**What the exercise asks:** Please retype the data in full and exactly; the pictures are not part of the copy.

Data records
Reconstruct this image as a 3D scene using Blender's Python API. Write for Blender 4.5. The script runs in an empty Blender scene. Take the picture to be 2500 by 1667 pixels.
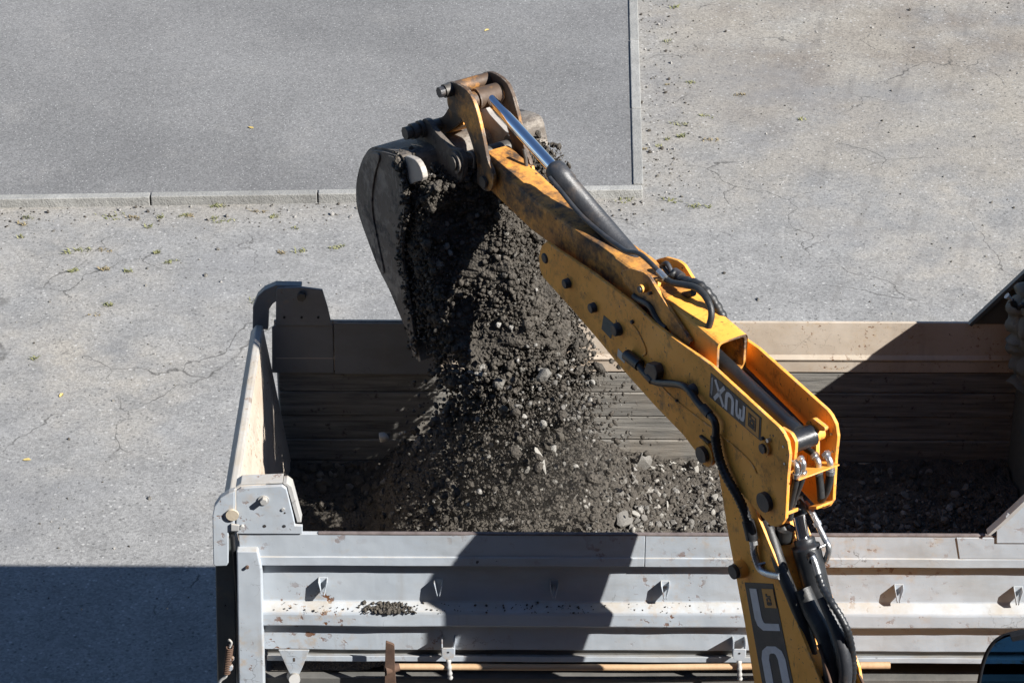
import bpy, bmesh, math, random
import numpy as np
from mathutils import Vector, Matrix, noise as mnoise
R = math.radians
random.seed(7); rng = np.random.default_rng(7)
scene = bpy.context.scene
COL = scene.collection

# ------------------------------------------------------------------ camera
CAM = np.array([0.0, -13.06, 13.02]); PITCH = R(31.7); F = 6805.0
cam = bpy.data.cameras.new('camera'); cam.sensor_width = 36; cam.lens = 36*F/2500
cam.clip_end = 1000; cam.clip_start = 0.5
co = bpy.data.objects.new('camera', cam); COL.objects.link(co)
co.location = CAM; co.rotation_euler = (math.pi/2-PITCH, 0, 0)
scene.camera = co
# ------------------------------------------------------------------ light
SUN = Vector((1.13, -0.625, 1.0)).normalized()          # towards the sun
world = bpy.data.worlds.new('World'); scene.world = world; world.use_nodes = True
nt = world.node_tree; bg = nt.nodes['Background']
sky = nt.nodes.new('ShaderNodeTexSky'); sky.sky_type = 'NISHITA'; sky.sun_disc = False; sky.air_density = 1.0; sky.dust_density = 0.15; sky.ozone_density = 4.5
sky.sun_elevation = math.asin(SUN.z); sky.sun_rotation = math.atan2(SUN.x, SUN.y)
nt.links.new(sky.outputs[0], bg.inputs[0]); bg.inputs[1].default_value = 0.06
sl = bpy.data.lights.new('sun', 'SUN'); sl.energy = 5.0; sl.angle = R(0.5); sl.color = (1, .968, .915)
so = bpy.data.objects.new('sun', sl); COL.objects.link(so); so.location = (20, -12, 25)
so.rotation_euler = SUN.to_track_quat('Z', 'Y').to_euler()
vs = scene.view_settings; vs.view_transform = 'Standard'; vs.look = 'None'; vs.exposure = 1.12; vs.gamma = 1
scene.cycles.max_bounces = 6; scene.cycles.diffuse_bounces = 3; scene.cycles.glossy_bounces = 3

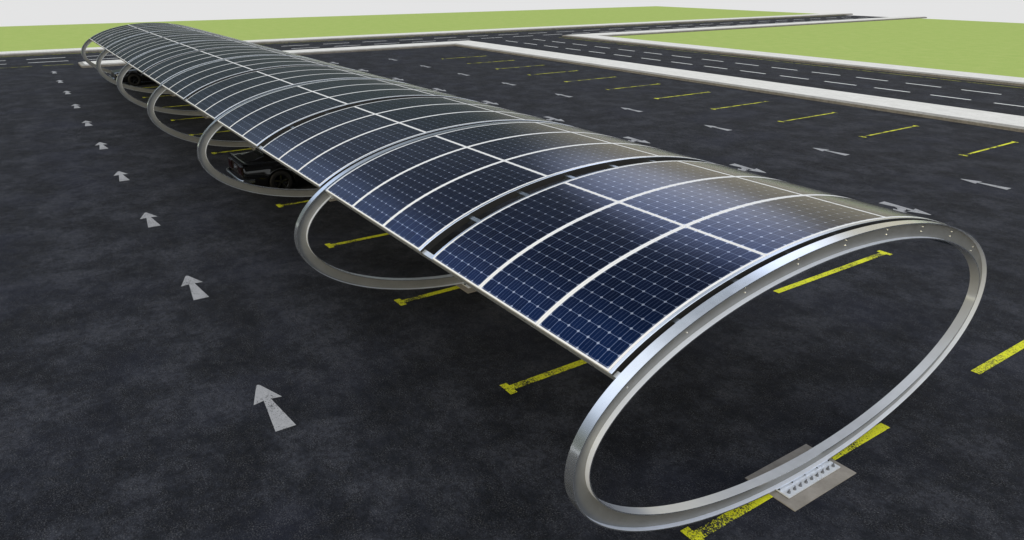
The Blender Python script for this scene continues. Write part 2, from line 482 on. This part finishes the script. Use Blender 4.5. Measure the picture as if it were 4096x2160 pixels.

**Complete answer:**
Reconstruct this image as a 3D scene using Blender's Python API. Write for Blender 4.5. The script runs in an empty Blender scene. Take the picture to be 2500 by 1667 pixels.
import bpy, bmesh, math, random
import numpy as np
from mathutils import Vector, Matrix, noise as mnoise
R = math.radians
random.seed(7); rng = np.random.default_rng(7)
scene = bpy.context.scene
COL = scene.collection

# ------------------------------------------------------------------ camera
CAM = np.array([0.0, -13.06, 13.02]); PITCH = R(31.7); F = 6805.0
cam = bpy.data.cameras.new('camera'); cam.sensor_width = 36; cam.lens = 36*F/2500
cam.clip_end = 1000; cam.clip_start = 0.5
co = bpy.data.objects.new('camera', cam); COL.objects.link(co)
co.location = CAM; co.rotation_euler = (math.pi/2-PITCH, 0, 0)
scene.camera = co
# ------------------------------------------------------------------ light
SUN = Vector((1.13, -0.625, 1.0)).normalized()          # towards the sun
world = bpy.data.worlds.new('World'); scene.world = world; world.use_nodes = True
nt = world.node_tree; bg = nt.nodes['Background']
sky = nt.nodes.new('ShaderNodeTexSky'); sky.sky_type = 'NISHITA'; sky.sun_disc = False; sky.air_density = 1.0; sky.dust_density = 0.15; sky.ozone_density = 4.5
sky.sun_elevation = math.asin(SUN.z); sky.sun_rotation = math.atan2(SUN.x, SUN.y)
nt.links.new(sky.outputs[0], bg.inputs[0]); bg.inputs[1].default_value = 0.06
sl = bpy.data.lights.new('sun', 'SUN'); sl.energy = 5.0; sl.angle = R(0.5); sl.color = (1, .968, .915)
so = bpy.data.objects.new('sun', sl); COL.objects.link(so); so.location = (20, -12, 25)
so.rotation_euler = SUN.to_track_quat('Z', 'Y').to_euler()
vs = scene.view_settings; vs.view_transform = 'Standard'; vs.look = 'None'; vs.exposure = 1.12; vs.gamma = 1
scene.cycles.max_bounces = 6; scene.cycles.diffuse_bounces = 3; scene.cycles.glossy_bounces = 3

The Blender Python script for this scene continues. Write part 2, from line 482 on. This part finishes the script. Use Blender 4.5. Measure the picture as if it were 4096x2160 pixels.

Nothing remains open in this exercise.